For those unfamiliar with the real reason why the Camp David 2000, Barak-Arafat summit failed, they can find the answer in one word. Jerusalem. Solving the issues around this holy city proved to be the toughest problem for Palestinian and Israeli leaders..

Now, in a new four-part TV series, The Shape of the Future, that shows how the conflict might actually be resolved, the producers take on the issue of Jerusalem in a  program can be seen this Saturday night, July 16 at 8:30 PM in Arabic on the Ma’an Network and the Palestinian Broadcasting Corporation (PBC) and on Abu Dhabi satellite TV at 7:00 PM (Jerusalem time). This same program will be shown in Hebrew on Israel’s Channel 8 on July 23 at 8:30 PM. .

‘Jerusalem is my city,’ declares Nathmi al-Jubeh, who co-directs an institute dedicated to Palestinian historical preservation.  He speaks with conviction and without arrogance about Jerusalem’s problems and contradictions, while displaying a deep love for the city.  Similarly, former Jerusalem city engineer Elinoar Barzacchi, an Israeli, talks with real passion about the same city, although admitting that she no longer adheres to the myths of the 1970s, when she first moved there from Haifa..
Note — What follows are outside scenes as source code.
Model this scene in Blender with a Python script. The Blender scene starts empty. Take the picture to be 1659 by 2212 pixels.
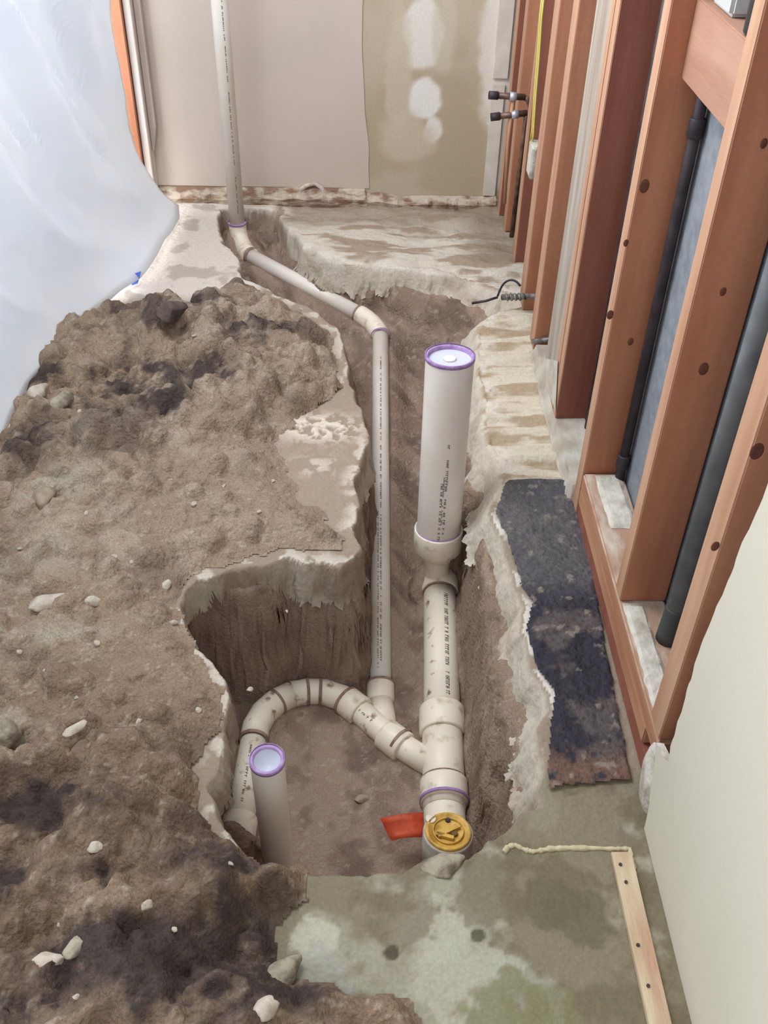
import bpy, bmesh, math, random
import numpy as np
from mathutils import Vector, Matrix

C = bpy.context.scene.collection
random.seed(7)
# ------------------------------------------------------------------ camera
W, H, F, HC = 1659, 2212, 2100.0, 1.45
CX, CY = W / 2, H / 2
_v = np.array([765 - CX, -(3650 - CY), -F]); _v /= np.linalg.norm(_v)
_hx = 800 - CX
_Y = -(_v[0] * _hx - _v[2] * F) / _v[1]
_d = np.array([_hx, _Y, -F]); _d /= np.linalg.norm(_d)
_up = -_v
R = np.array([np.cross(_d, _up), _d, _up])
cd = bpy.data.cameras.new('camera'); cam = bpy.data.objects.new('camera', cd); C.objects.link(cam)
cd.sensor_fit = 'VERTICAL'; cd.sensor_height = 24.0; cd.sensor_width = 18.0; cd.lens = 24.0 * F / H
cd.clip_start = 0.02
M = Matrix([[*R[0], 0], [*R[1], 0], [*R[2], HC], [0, 0, 0, 1]])
cam.matrix_world = M
bpy.context.scene.camera = cam

# ------------------------------------------------------------------ light
sc = bpy.context.scene
sc.view_settings.view_transform = 'Standard'; sc.view_settings.look = 'None'
sc.view_settings.gamma = 1.0; sc.view_settings.exposure = 0.17
sc.view_settings.use_curve_mapping = False
wd = bpy.data.worlds.new('world'); sc.world = wd; wd.use_nodes = True
wd.node_tree.nodes['Background'].inputs[0].default_value = (0.93, 0.95, 1.0, 1)
wd.node_tree.nodes['Background'].inputs[1].default_value = 0.76


def area(name, loc, target, size, power, col):
    l = bpy.data.lights.new(name, 'AREA'); l.shape = 'RECTANGLE'; l.size, l.size_y = size
    l.energy = power; l.color = col
    o = bpy.data.objects.new(name, l); C.objects.link(o); o.location = loc
    o.rotation_euler = (Vector(target) - Vector(loc)).to_track_quat('-Z', 'Y').to_euler()
    return o


area('window_daylight', (-1.9, 2.2, 1.3), (-0.5, 2.2, 0.5), (2.6, 1.8), 88, (0.93, 0.96, 1.0))
area('cool_fill_light', (-1.1, 2.2, 2.3), (0.25, 2.1, 0.0), (1.0, 2.0), 64, (0.93, 0.96, 1.0))  # added cool fill from upper left, strengthens the window light
area('warm_fill_light', (0.0, -1.5, 2.0), (0.1, 1.8, 0.0), (1.4, 1.2), 5, (1.0, 0.93, 0.84))  # added warm fill from behind the camera


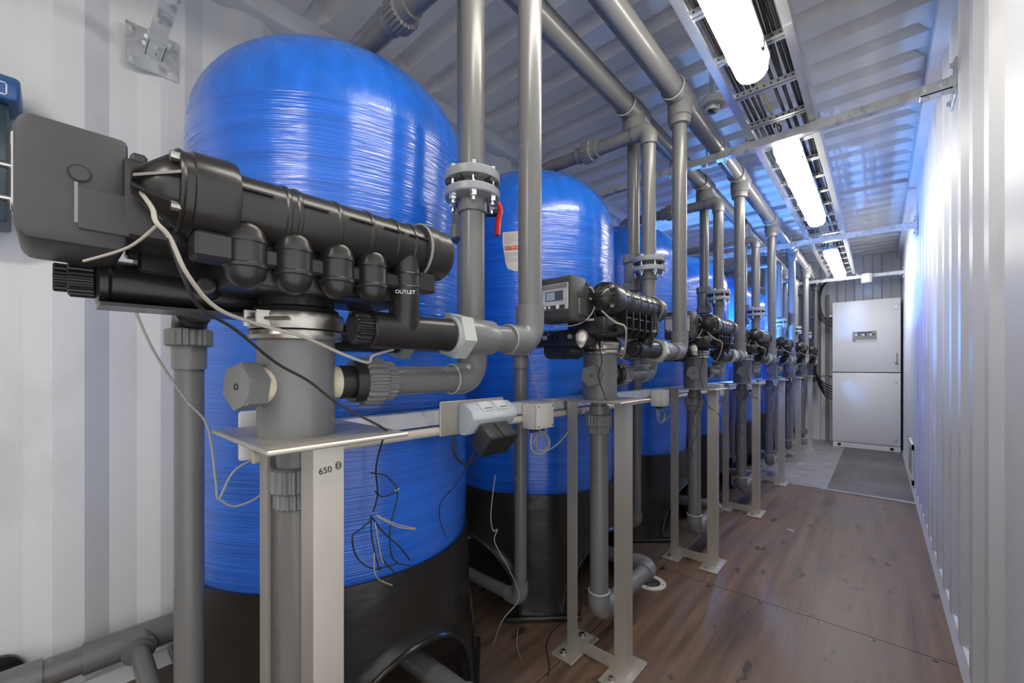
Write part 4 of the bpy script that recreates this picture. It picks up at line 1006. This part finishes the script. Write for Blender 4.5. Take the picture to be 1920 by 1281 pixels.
for p in ([(-0.93, 0.535, 0.752), (-0.925, 0.59, 0.715), (-0.92, 0.643, 0.690)], [(-0.93, 0.535, 0.750), (-0.925, 0.59, 0.709), (-0.92, 0.643, 0.687)], [(-0.93, 0.532, 0.735), (-0.93, 0.545, 0.66), (-0.93, 0.555, 0.625)], [(-0.93, 0.53, 0.66), (-0.93, 0.535, 0.60), (-0.93, 0.58, 0.56)]):
    part('bare_end', 'copper_strand', tg, lambda m: m.tube(smooth_path(p), 0.0016, 6))
part('crimp', 'steel_shiny', tg, lambda m: m.cyl((-0.938, 0.590, 0.797), (-0.938, 0.604, 0.800), 0.004, n=8))
wire('drain_wire', 'cable_grey', 0.0022, [(-0.95, 0.094, 1.219), (-0.955, 0.12, 1.146), (-0.96, 0.165, 1.059), (-0.955, 0.197, 1.007), (-0.95, 0.209, 0.903), (-0.95, 0.214, 0.866), (-0.95, 0.24, 0.915), (-0.95, 0.285, 0.93), (-0.95, 0.30, 0.89), (-0.95, 0.285, 0.855), (-0.95, 0.24, 0.844), (-0.95, 0.214, 0.866)], 'grey wire drooping in a loop beside the thick drain pipe')
wire('adapter_cable', 'cable_black', 0.0035, [(-0.905, 0.765, 0.925), (-0.90, 0.758, 0.883), (-0.90, 0.787, 0.843), (-0.90, 0.829, 0.836), (-0.90, 0.847, 0.866)], 'black cable loop under the double socket')
wire('adapter_wire', 'cable_black', 0.0016, [(-0.89, 0.83, 0.87), (-0.905, 0.81, 0.82), (-0.93, 0.79, 0.77), (-0.97, 0.77, 0.72), (-0.99, 0.78, 0.66), (-0.985, 0.80, 0.60)], 'thin black wire below the double socket, hanging before the nearest tank')
bc = thing('box_cable_coil', (-0.905, 1.145, 0.89), '', 'wire', 'grey cable loops under the junction boxes')
part('loop', 'cable_grey', bc, lambda m: m.tube(smooth_path([(-0.905, 1.118, 0.892), (-0.90, 1.104, 0.858), (-0.90, 1.115, 0.825), (-0.90, 1.16, 0.808), (-0.90, 1.205, 0.822), (-0.90, 1.212, 0.85), (-0.90, 1.18, 0.878), (-0.90, 1.14, 0.878), (-0.90, 1.115, 0.85)]), 0.0035, 8))
part('loop', 'cable_grey', bc, lambda m: m.tube(smooth_path([(-0.905, 1.145, 0.892), (-0.903, 1.14, 0.86), (-0.903, 1.15, 0.825), (-0.903, 1.20, 0.815), (-0.903, 1.27, 0.83), (-0.905, 1.345, 0.87), (-0.93, 1.39, 0.90)]), 0.003, 8))
part('loop', 'cable_grey', bc, lambda m: m.tube(smooth_path([(-0.905, 1.178, 0.892), (-0.903, 1.21, 0.86), (-0.903, 1.20, 0.83), (-0.903, 1.18, 0.812)]), 0.003, 8))
for k_ in range(1, NU-1): place(bc, k_, f'grey cable loops under the junction box before the {ORD[k_+1].replace(" and farthest", "")} stand')
bc['label'] = 'grey cable loops under the largest junction box'
wire('hanging_wire', 'cable_grey', 0.0018, [(-0.97, 1.18, 1.17), (-0.97, 1.20, 1.10), (-0.96, 1.23, 1.0)], 'thin pale wire from the second valve down to the junction box')
wire('hanging_wire', 'cable_grey', 0.0020, [(-1.03, 1.062, 0.729), (-1.035, 1.045, 0.597), (-1.03, 1.050, 0.535), (-1.03, 1.073, 0.530), (-1.03, 1.059, 0.490), (-1.03, 1.13, 0.375), (-1.02, 1.181, 0.244), (-1.05, 1.12, 0.17), (-1.13, 1.15, 0.02)], 'pale wire dangling in front of the second tank base')
wire('floor_wire', 'cable_grey', 0.0020, [(-1.149, 1.327, 0.006), (-1.10, 1.26, 0.006), (-1.06, 1.22, 0.006), (-1.02, 1.19, 0.006)], 'short pale wire offcut on the floor by the second tank')
wire('floor_wire', 'cable_black', 0.0022, [(-0.98, 1.58, 0.30), (-0.985, 1.56, 0.15), (-0.99, 1.55, 0.01), (-1.03, 1.46, 0.006), (-1.0, 1.33, 0.006), (-0.92, 1.24, 0.006), (-0.89, 1.19, 0.006)], 'black wire trailing on the floor beside the second stand')
vw = thing('valve_wire', (-0.73, 0.12, 1.34), '', 'wire', 'beige wires on the finned valves')
part('lead', 'cable_beige', vw, lambda m: m.tube(smooth_path([(-0.71, 0.068, 1.345), (-0.69, 0.082, 1.335), (-0.665, 0.092, 1.30), (-0.635, 0.12, 1.265), (-0.612, 0.140, 1.252), (-0.610, 0.150, 1.225), (-0.635, 0.19, 1.175), (-0.67, 0.235, 1.148), (-0.68, 0.245, 1.155)]), 0.003, 7))
part('lead', 'cable_grey', vw, lambda m: m.tube(smooth_path([(-0.715, 0.066, 1.375), (-0.695, 0.078, 1.375), (-0.685, 0.085, 1.33), (-0.70, 0.075, 1.285), (-0.73, 0.04, 1.256), (-0.79, 0.0, 1.250)]), 0.0024, 7))
part('lead', 'cable_black', vw, lambda m: m.tube(smooth_path([(-0.69, 0.085, 1.30), (-0.68, 0.088, 1.25), (-0.70, 0.13, 1.20), (-0.715, 0.18, 1.14), (-0.735, 0.19, 1.09), (-0.73, 0.215, 1.03), (-0.725, 0.225, 1.002)]), 0.0018, 7))
vw['_k'] = 1
vw.location = Vector(vw['_base']) + Vector((0, PITCH, 0))
for k_ in range(2, NU): place(vw, k_, f'beige and grey wires on the {ORD[k_].replace(" and farthest", "")} control valve')
vw['label'] = 'beige and grey wires on the second control valve'
hw = thing('stand_wire', (-0.70, 0.27, 0.98), '', 'wire', 'thin black wires hanging on the far stands')
part('lead', 'cable_black', hw, lambda m: m.tube(smooth_path([(-0.74, 0.20, 1.0), (-0.735, 0.195, 0.985), (-0.72, 0.23, 0.95), (-0.71, 0.26, 0.90), (-0.665, 0.29, 0.86), (-0.663, 0.325, 0.80), (-0.664, 0.31, 0.70), (-0.664, 0.325, 0.64)]), 0.0018, 6))
part('lead', 'cable_black', hw, lambda m: m.tube(smooth_path([(-0.735, 0.20, 0.985), (-0.76, 0.25, 0.90), (-0.79, 0.26, 0.82), (-0.76, 0.24, 0.75), (-0.80, 0.25, 0.66), (-0.77, 0.24, 0.60)]), 0.0016, 6))
hw['_k'] = 2
hw.location = Vector(hw['_base']) + Vector((0, PITCH*2, 0))
for k_ in range(3, 6): place(hw, k_, f'thin black wires hanging at the {ORD[k_]} stand')
hw['label'] = 'thin black wires hanging at the third stand'
for yc, nm in ((2.51, 'middle'), (5.18, 'smallest')):
    wire('lamp_lead', 'cable_black', 0.004, [(TX0+0.11, yc-0.01, TZ+0.04), (-0.41, yc+0.02, TZ+0.075), (-0.385, yc+0.05, TZ+0.06), (-0.383, yc-0.035, 2.298)], f'short black lead from the cable tray to the {nm} lamp')
# ------------------------------------------------------------------ unseen lamp added in place of a flash, between the fourth and fifth tank
wl = thing('flash_lamp', (-1.0, 4.45, 0.0), 'unseen blue lamp standing in for a flash between the fourth and fifth tank', 'lamp')
part('base', 'box_black', wl, lambda m: m.lathe([(0.06, 0.001), (0.06, 0.01), (0.02, 0.02)], (-1.0, 4.45, 0), n=20))
part('post', 'galvanised', wl, lambda m: m.cyl((-1.0, 4.45, 0.02), (-1.0, 4.45, 1.25), 0.01, n=12))
part('shield_dish', 'box_black', wl, lambda m: m.lathe([(0.02, 1.24), (0.07, 1.285), (0.082, 1.318), (0.078, 1.318), (0.066, 1.292), (0.02, 1.285)], (-1.0, 4.45, 0), n=28))  # dish shaped to keep the added light off the floor
part('lamp_lens', 'flash_lens', wl, lambda m: m.lathe([(0.022, 0), (0.022, 0.010), (0.012, 0.014)], (-1.0, 4.45, 1.286), n=16))
ld_ = bpy.data.lights.new('flash_lamp_light', 'POINT'); ld_.energy = FLASH_LAMP_W; ld_.color = (0.12, 0.38, 1.0); ld_.shadow_soft_size = 0.03
lo_ = bpy.data.objects.new('flash_lamp_light', ld_); COL.objects.link(lo_); lo_.parent = wl; lo_.location = (0, 0, 1.345)
# tidy helper properties
for o in bpy.data.objects:
    for key in ('_base', '_k'):
        if key in o: del o[key]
The film’s most important and impressive feature is the pictorial essay it presents about the invisible wall that currently divides Jerusalem’s Palestinian Arabs and Israeli Jews.   In the past, the discussion was the difference between eastern and western parts of Jerusalem.  Now, however, there are more than 200,000 Jewish Israelis living in Palestinian areas occupied during the 1967 June war, and the invisible wall is no longer an east-west affair but a barrier that snakes from one neighborhood to the other and is based simply on ethnicity.

The film takes us on a journey along the Jewish community’s well-paved roads, through well-equipped gardens and playgrounds, and to the Palestinian areas, which  are mostly ignored and under-served, despite the fact that both populations pay municipal taxes at the same rate.

A number of Palestinian and Israeli experts interviewed in the program talk about this invisible wall phenomena, pointing out that any visitor to the various areas in the city can easily notice when they are in a Jewish area in comparison to when they cross that invisible wall into the Palestinian areas.

With such a complicated and intertwining situation, can the issue of sovereignty be divided?  Is it possible to have shared sovereignty? The proposal of President Clinton is offered as one way out. Namely, that Palestinians should have sovereignty over Arab neighborhoods, while Israel should have sovereignty over Jewish ones. Haaretz military affairs reporter Ze’ev Schiff endorses the idea.  While Palestinian journalist Nabil Khatib feels that dividing Jerusalem will be next to impossible, Schiff and he agree that the city should  be the capital of two states 

To solve this problem, the producers of The Shape of the Future choose a very wise route. They concentrate more on the day-to-day, micro issues than on the big-picture, macro issues.

To accomplish this, Nathmi al-Jubeh and Elinoar Barzacchi reinforce each other on a number of basic questions. They agree on the need for a transitional period and they feel that the key to solving many of the problems is to address social and municipal issues.  The documentary does a good job in identifying some of the main features of the city – or shall we say, the two cities – by looking at the human side.

No one seeing this 30 minute documentary will doubt about the fact that Jerusalem today is not a unified or integrated city, but a deeply divided place where there is no doubt about who the rulers and the ruled are.

The absence of a physical wall between the two Jerusalems doesn’t fool most of the experts interviewed in the film. We get to see a visual essay about a Palestinian truck driver from the northern neighborhood of Kufr Akab, Sameeh Abu Rumeileh. He tells us that the normal trip from Ramallah to Jerusalem’s Old City to Ramallah, which used to take 15 minutes, now take a couple of hours. Twelve regular checkpoints and 23 mobile ones have been established in and around the city. The 15,000 people in Kufr Akab, who are legal residents of Jerusalem, get almost none of the city services that Jewish neighborhoods get. Abu Rumeileh explains that municipal officials refuse to come to provide services, but they have no problem coming when they want to arrest someone.  After waiting 15 years in vain for the municipality to provide Kufr Akab with a sewage system, residents finally decided to contribute over a million dollars in their own money in order to build one.

Al-Jubeh and Barzacchi give many ideas for how the city could function as capital of two states.  They talk about two separate municipalities: Al Quds for Palestinians and Yerushalayim for Israelis, with a coordinating committee to deal with joint issues and provide some services, like electricity and sewage.

The Jerusalem shape of the future seems the most difficult one to envision. Clearly creative minds and mutual trust will be needed in order to begin the hard road of solving this difficult part of the conflict.

* Daoud Kutab is a Palestinian journalist and the director of the Institute of Modern Media at Al Quds University in Ramallah.